Die klassisch anmutende Stützenreihe verweist durch gezielte Bohrungen und Schnitte auf die Grenzen der Belastbarkeit des Systems Erde (Visualisierung: Alex Kern)
Künstlerischer Impuls
Drei Dingen fallen ins Auge: Das Projekt veranschaulicht die Schönheit (venustas) der antik anmutenden Säulenreihung. Ihre Festigkeit (firmitas) wird durch den Eingriff bedroht. Die Frage nach der Nützlichkeit (utilitas) brüchiger, angegriffener Systeme wird aufgeworfen. Bewusst oder unbewusst wirken die Vitruv‘schen Werte zur Architektur bis heute. Die Arbeit an den Betonstützen ähnelt klassischen Bearbeitungsweisen von Steinmetzen, assoziiert gestaltende Bildhauerei. Gleichzeitig verweisen die Steinbruchtechniken auf die Erdbohrungen und Abspaltungen im Fels, die Geowissenschaftler zur Erkundung von Erdschichten vornehmen. Der Künstler, der den Riss sichtbar macht, deutet auf die natürliche Materialität im Inneren, auf unsichtbare Kräfte und auf die Brisanz menschlicher Eingriffe. Indem er durch seine erodierende Intervention gemeinsam mit den Statikern und Bauausführenden an die Grenzen der Belastbarkeit der tragenden Säulen geht, versinnbildlicht er auch die Art der Zusammenarbeit, die heute von hochkomplexen Prozessen verlangt wird.
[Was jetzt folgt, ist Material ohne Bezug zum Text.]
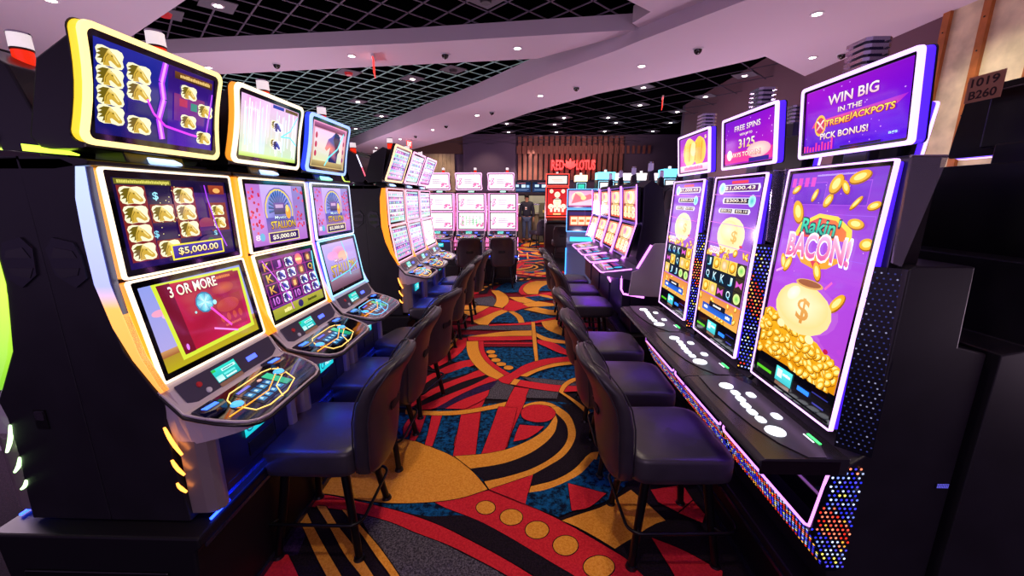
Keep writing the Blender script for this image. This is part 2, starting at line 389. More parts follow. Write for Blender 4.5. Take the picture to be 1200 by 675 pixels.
('R',[(-0.902,3.325),(-0.788,3.557),(-0.63,3.753),(-0.528,3.8),(-0.467,3.67),(-0.614,3.541),(-0.789,3.401),(-0.884,3.187)]),
('K',[(-0.88,3.17),(-0.785,3.383),(-0.612,3.53),(-0.54,3.625),(-0.411,3.559),(-0.543,3.408),(-0.72,3.225),(-0.902,2.967)]),
('B',[(-0.746,3.75),(-0.623,4.225),(-0.513,3.824),(-0.63,3.753)]),
('B',[(-0.714,3.441),(-0.541,3.634),(-0.413,3.575),(-0.579,3.426),(-0.742,3.329)]),
('R',[(-0.925,2.895),(-0.72,3.225),(-0.543,3.408),(-0.411,3.559),(-0.333,3.451),(-0.527,3.299),(-0.697,3.11),(-0.8,2.97),(-0.867,2.841)]),
('K',[(-0.867,2.841),(-0.695,3.101),(-0.526,3.289),(-0.324,3.44),(-0.297,3.414),(-0.439,3.232),(-0.637,3.034),(-0.801,2.856)]),
('R',[(-0.801,2.856),(-0.637,3.034),(-0.439,3.232),(-0.297,3.414),(-0.219,3.343),(-0.375,3.217),(-0.558,3.006),(-0.683,2.832),(-0.801,2.802)]),
('P',[(-0.681,2.827),(-0.556,2.997),(-0.374,3.207),(-0.214,3.336),(-0.277,3.163),(-0.48,2.978),(-0.598,2.829)]),
('R',[(-0.598,2.829),(-0.48,2.978),(-0.276,3.153),(-0.294,3.013),(-0.444,2.825)]),
('O',[(-1.077,3.879),(-0.95,4.162),(-0.796,4.423),(-0.744,4.424),(-0.783,4.113),(-0.85,3.861),(-0.929,3.723)]),
('R',[(-0.747,4.442),(-0.651,4.457),(-0.623,4.225),(-0.662,3.963),(-0.751,3.727),(-0.858,3.563),(-0.937,3.679),(-0.831,3.862),(-0.764,4.113)]),
('G',[(-0.002,3.411),(0.272,3.363),(0.49,3.308),(0.482,3.249),(0.311,3.252),(0.125,3.299)]),
('R',[(-0.507,4.353),(-0.445,4.355),(-0.408,4.07),(-0.353,3.874),(-0.267,3.696),(-0.154,3.534),(-0.102,3.476),(-0.161,3.425),(-0.297,3.632),(-0.395,3.827),(-0.466,4.069)]),
('O',[(-0.638,4.338),(-0.507,4.353),(-0.466,4.069),(-0.395,3.827),(-0.297,3.632),(-0.162,3.436),(-0.219,3.35),(-0.333,3.451),(-0.434,3.607),(-0.531,3.823),(-0.597,4.065)]),
('O',[(-0.285,4.017),(-0.288,3.998),(-0.297,3.982),(-0.311,3.971),(-0.329,3.967),(-0.347,3.97),(-0.363,3.98),(-0.375,3.996),(-0.38,4.015),(-0.378,4.034),(-0.369,4.051),(-0.355,4.062),(-0.337,4.067),(-0.318,4.063),(-0.302,4.053),(-0.29,4.037)]),
('O',[(-0.259,3.905),(-0.261,3.887),(-0.27,3.872),(-0.285,3.861),(-0.302,3.857),(-0.32,3.86),(-0.335,3.87),(-0.347,3.885),(-0.352,3.903),(-0.35,3.921),(-0.341,3.937),(-0.327,3.948),(-0.309,3.952),(-0.291,3.949),(-0.275,3.939),(-0.264,3.924)]),
('O',[(-0.216,3.795),(-0.219,3.776),(-0.228,3.76),(-0.242,3.749),(-0.26,3.745),(-0.278,3.748),(-0.294,3.758),(-0.305,3.774),(-0.31,3.792),(-0.308,3.812),(-0.299,3.828),(-0.284,3.84),(-0.266,3.844),(-0.248,3.841),(-0.232,3.83),(-0.221,3.814)]),
('O',[(-0.156,3.695),(-0.159,3.677),(-0.168,3.661),(-0.183,3.651),(-0.201,3.647),(-0.219,3.65),(-0.235,3.66),(-0.246,3.674),(-0.251,3.692),(-0.249,3.711),(-0.239,3.727),(-0.224,3.737),(-0.206,3.742),(-0.187,3.738),(-0.171,3.728),(-0.16,3.713)]),
('O',[(-0.082,3.612),(-0.085,3.593),(-0.095,3.577),(-0.109,3.566),(-0.127,3.562),(-0.144,3.566),(-0.16,3.576),(-0.171,3.591),(-0.175,3.61),(-0.172,3.629),(-0.163,3.646),(-0.148,3.657),(-0.13,3.661),(-0.112,3.658),(-0.096,3.647),(-0.086,3.631)]),
('R',[(-0.119,3.258),(-0.034,3.355),(0.125,3.299),(0.311,3.252),(0.496,3.24),(0.593,3.259),(0.574,3.144),(0.483,3.141),(0.316,3.127),(0.152,3.165),(0.03,3.204),(-0.064,3.242)]),
('R',[(-0.219,3.35),(-0.161,3.425),(-0.102,3.484),(0.032,3.683),(0.214,3.82),(0.401,3.885),(0.626,3.924),(0.642,3.786),(0.507,3.782),(0.316,3.733),(0.135,3.602),(0.014,3.46),(-0.066,3.347),(-0.119,3.258),(-0.176,3.291)]),
('O',[(-0.018,3.429),(0.134,3.589),(0.315,3.72),(0.516,3.783),(0.608,3.798),(0.596,3.719),(0.507,3.708),(0.327,3.648),(0.167,3.542),(0.047,3.412)]),
('O',[(-0.104,3.258),(-0.066,3.365),(-0.01,3.348),(-0.048,3.242)]),
('O',[(0.316,3.127),(0.358,3.253),(0.433,3.36),(0.52,3.417),(0.605,3.438),(0.592,3.357),(0.511,3.344),(0.44,3.289),(0.384,3.203),(0.352,3.116),(0.41,3.031),(0.491,2.89),(0.53,2.785),(0.508,2.734),(0.459,2.862),(0.392,3.001)]),
('O',[(-0.649,4.487),(-0.436,4.588),(-0.181,4.693),(0.126,4.734),(0.122,4.539),(-0.175,4.519),(-0.427,4.493)]),
('R',[(-0.647,4.475),(0.122,4.526),(0.171,4.406),(-0.046,4.377),(-0.618,4.338)]),
('M',[(-0.437,4.332),(0.128,4.346),(0.133,4.179),(-0.421,4.165)]),
('R',[(-0.433,4.286),(0.127,4.3),(0.132,4.261),(-0.429,4.247)]),
('O',[(0.168,4.655),(0.308,4.464),(0.497,4.379),(0.646,4.348),(0.635,4.269),(0.487,4.282),(0.3,4.334),(0.174,4.509)]),
('R',[(0.181,4.406),(0.359,4.307),(0.526,4.019),(0.659,3.901),(0.584,3.89),(0.41,3.991),(0.252,4.193),(0.177,4.302)]),
('B',[(0.176,4.911),(0.266,4.877),(0.365,4.674),(0.51,4.499),(0.664,4.479),(0.649,4.372),(0.498,4.385),(0.308,4.47),(0.179,4.669)]),
('O',[(0.261,5.024),(0.459,5.029),(0.531,4.711),(0.682,4.617),(0.664,4.479),(0.511,4.512),(0.367,4.707),(0.288,4.878)]),
('G',[(-0.806,4.744),(-0.512,4.929),(0.132,4.961),(0.126,4.734),(-0.405,4.741)]),
('R',[(-1.213,7.199),(-0.81,7.56),(-0.698,7.751),(-0.76,7.324),(-0.742,6.69),(-0.889,6.591),(-1.204,6.582)]),
('K',[(-0.749,6.642),(-0.773,7.21),(-0.651,7.504),(-0.387,7.824),(0.009,8.034),(0.25,7.973),(-0.198,7.675),(-0.419,7.45),(-0.574,7.16),(-0.606,6.694)]),
('O',[(-0.761,6.93),(-0.734,7.036),(-0.675,7.017),(-0.702,6.911)]),
('O',[(-0.72,7.167),(-0.692,7.28),(-0.631,7.259),(-0.66,7.147)]),
('O',[(-0.634,7.362),(-0.604,7.481),(-0.541,7.458),(-0.573,7.34)]),
('O',[(-0.538,7.519),(-0.505,7.642),(-0.442,7.619),(-0.475,7.496)]),
('O',[(-0.417,7.632),(-0.381,7.759),(-0.318,7.735),(-0.354,7.609)]),
('O',[(-0.253,7.75),(-0.214,7.881),(-0.15,7.856),(-0.189,7.726)]),
('O',[(-0.071,7.858),(-0.029,7.992),(0.035,7.967),(-0.007,7.834)]),
('O',[(0.075,7.901),(0.119,8.037),(0.184,8.012),(0.138,7.877)]),
('B',[(-0.522,6.794),(-0.391,7.392),(-0.198,7.638),(0.153,7.773),(0.009,7.344),(-0.037,6.807),(-0.22,6.753)]),
('R',[(-0.061,6.857),(0.009,7.402),(0.166,7.774),(0.27,7.763),(0.11,7.523),(0.021,7.121),(0.032,6.809),(0.098,6.598),(-0.014,6.595)]),
('O',[(0.021,7.121),(0.11,7.523),(0.27,7.763),(0.479,7.769),(0.551,7.596),(0.348,7.184),(0.268,6.649),(0.099,6.645),(0.032,6.859)]),
('B',[(0.289,6.896),(0.362,7.218),(0.551,7.596),(0.629,7.36),(0.592,6.904)]),
('O',[(0.573,7.621),(0.774,7.854),(0.958,7.859),(0.883,7.425),(0.636,7.454)]),
('G',[(-0.779,6.321),(-0.501,6.508),(-0.412,6.161),(-0.441,5.83),(-0.746,5.952)]),
('R',[(0.009,6.475),(0.59,6.874),(0.84,6.83),(0.678,6.585),(0.229,6.481),(0.052,6.414)]),
('O',[(0.278,6.621),(0.41,6.578),(0.57,6.357),(0.502,6.312),(0.359,6.439)]),
('B',[(0.053,6.449),(0.275,6.528),(0.553,6.287),(0.304,6.205),(0.178,6.201)]),
('O',[(-0.897,5.871),(-0.79,5.896),(-0.49,5.829),(-0.602,5.554),(-0.702,5.354),(-0.84,5.35)]),
('R',[(-0.786,5.107),(-0.644,5.42),(-0.489,5.806),(-0.265,5.703),(-0.373,5.56),(-0.569,5.232),(-0.669,5.087)]),
('O',[(-0.669,5.087),(-0.569,5.232),(-0.373,5.56),(-0.283,5.667),(-0.201,5.565),(-0.323,5.364),(-0.4,5.147),(-0.443,4.924),(-0.556,4.943)]),
('B',[(-0.417,5.025),(-0.386,5.207),(-0.323,5.364),(-0.2,5.545),(-0.101,5.306),(-0.043,5.023)]),
('B',[(-0.125,5.581),(0.009,5.675),(0.197,5.475),(0.486,5.353),(0.424,5.258),(0.096,5.061),(0.035,5.082),(-0.009,5.34)]),
('O',[(-0.201,5.565),(-0.125,5.581),(-0.009,5.34),(0.035,5.042),(-0.043,5.023),(-0.082,5.276)]),
('R',[(-0.215,6.267),(-0.075,6.129),(0.05,5.972),(0.138,5.823),(0.009,5.725),(-0.106,5.581),(-0.281,5.632),(-0.253,5.888)]),
('O',[(-0.221,6.424),(0.031,6.431),(0.157,6.234),(0.218,6.136),(0.05,6.035),(-0.075,6.137)]),
('O',[(0.009,5.995),(0.261,6.162),(0.615,5.933),(0.49,5.884),(0.208,5.832),(0.089,5.829)]),
('B',[(0.207,5.81),(0.551,5.886),(0.704,5.658),(0.58,5.572),(0.397,5.671)]),
('O',[(0.028,5.675),(0.207,5.81),(0.397,5.671),(0.692,5.554),(0.672,5.377),(0.38,5.414),(0.199,5.541)]),
('R',[(-0.427,4.936),(0.044,5.031),(0.56,5.355),(0.699,5.296),(0.182,5.007),(0.111,4.95),(-0.423,4.892)]),
('O',[(-0.553,6.895),(-0.413,6.898),(-0.283,6.606),(-0.215,6.25),(-0.227,6.004),(-0.296,5.738),(-0.432,5.845),(-0.412,6.161),(-0.445,6.509),(-0.518,6.745)]),
('O',[(0.254,5.077),(0.491,5.2),(0.463,4.97),(0.52,4.613),(0.63,4.476),(0.593,4.431),(0.51,4.51),(0.394,4.634),(0.291,4.806)]),
('O',[(0.122,5.059),(0.169,5.06),(0.167,3.774),(0.134,3.759),(0.125,4.244)])]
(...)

Mittels Kernbohrer werden die vertikal angeordneten Löcher gebohrt (Foto: Martin Bruno Schmid)
Work in Progress
In die Entwurfszeichnungen wurden Schnitte skizziert, deren jeweilige Länge, Lage und Ausrichtung sich erst im Verlauf des Bauprozesses bestimmen ließen. Zunächst wurde jede Säule dahingehend berechnet, bis zu welchem Punkt die Grenzen der Belastbarkeit ausgereizt werden konnten. Erst später ließ sich auch visuell ablesen, wie die Lasten verteilt sind. Je größer sie waren, desto kürzer fiel der Schnitt aus. Die Statiker mussten bis ans rechnerische Maximum gehen, an ihre Vorgaben hatte sich der Künstler zu halten. Das beinhaltete auch, dass die Bewehrung nicht tangiert werden durfte, was sich auf die Positionierung der Schnitte auswirkte. Beim Rohbau hielt man sich exakt an den Schalungsplan und folgte einer Orientierungshilfe: Der Stoß der Schalung markierte die Stellung der innenliegenden, vertikalen Bewehrungsstäbe. So konnte die erste Bohrung ohne Gefahr ausgeführt werden. Ein eigens gefertigter Bohraufsatz fräste im Abstand von wenigen Zentimetern 32 mm dicke Kernbohrungen aus der Betonstütze. Diese schufen die Ansatzpunkte zur Linienführung einer diamantbesetzten Seilsäge, mit der der 12 mm starke vertikale Schnitt ausgeführt wurde.
Konstruktives Zusammenspiel
Kunst kann mit simplen Angriffen an die Grenze gehen, mit Kräften spielen und heikle Aspekte thematisieren. Für Martin Bruno Schmid ist die vertrauensvolle Übertragung von Verantwortung, das kreative und konstruktive Zusammenwirken vieler Beteiligter ein wesentlicher Bestandteil seines Werks. Erst im Bauprozess hat sich erwiesen, wie umfassend und stimmig seine gedankliche Konzeption für „Bohrschnitt, prekär“ von Anfang an war.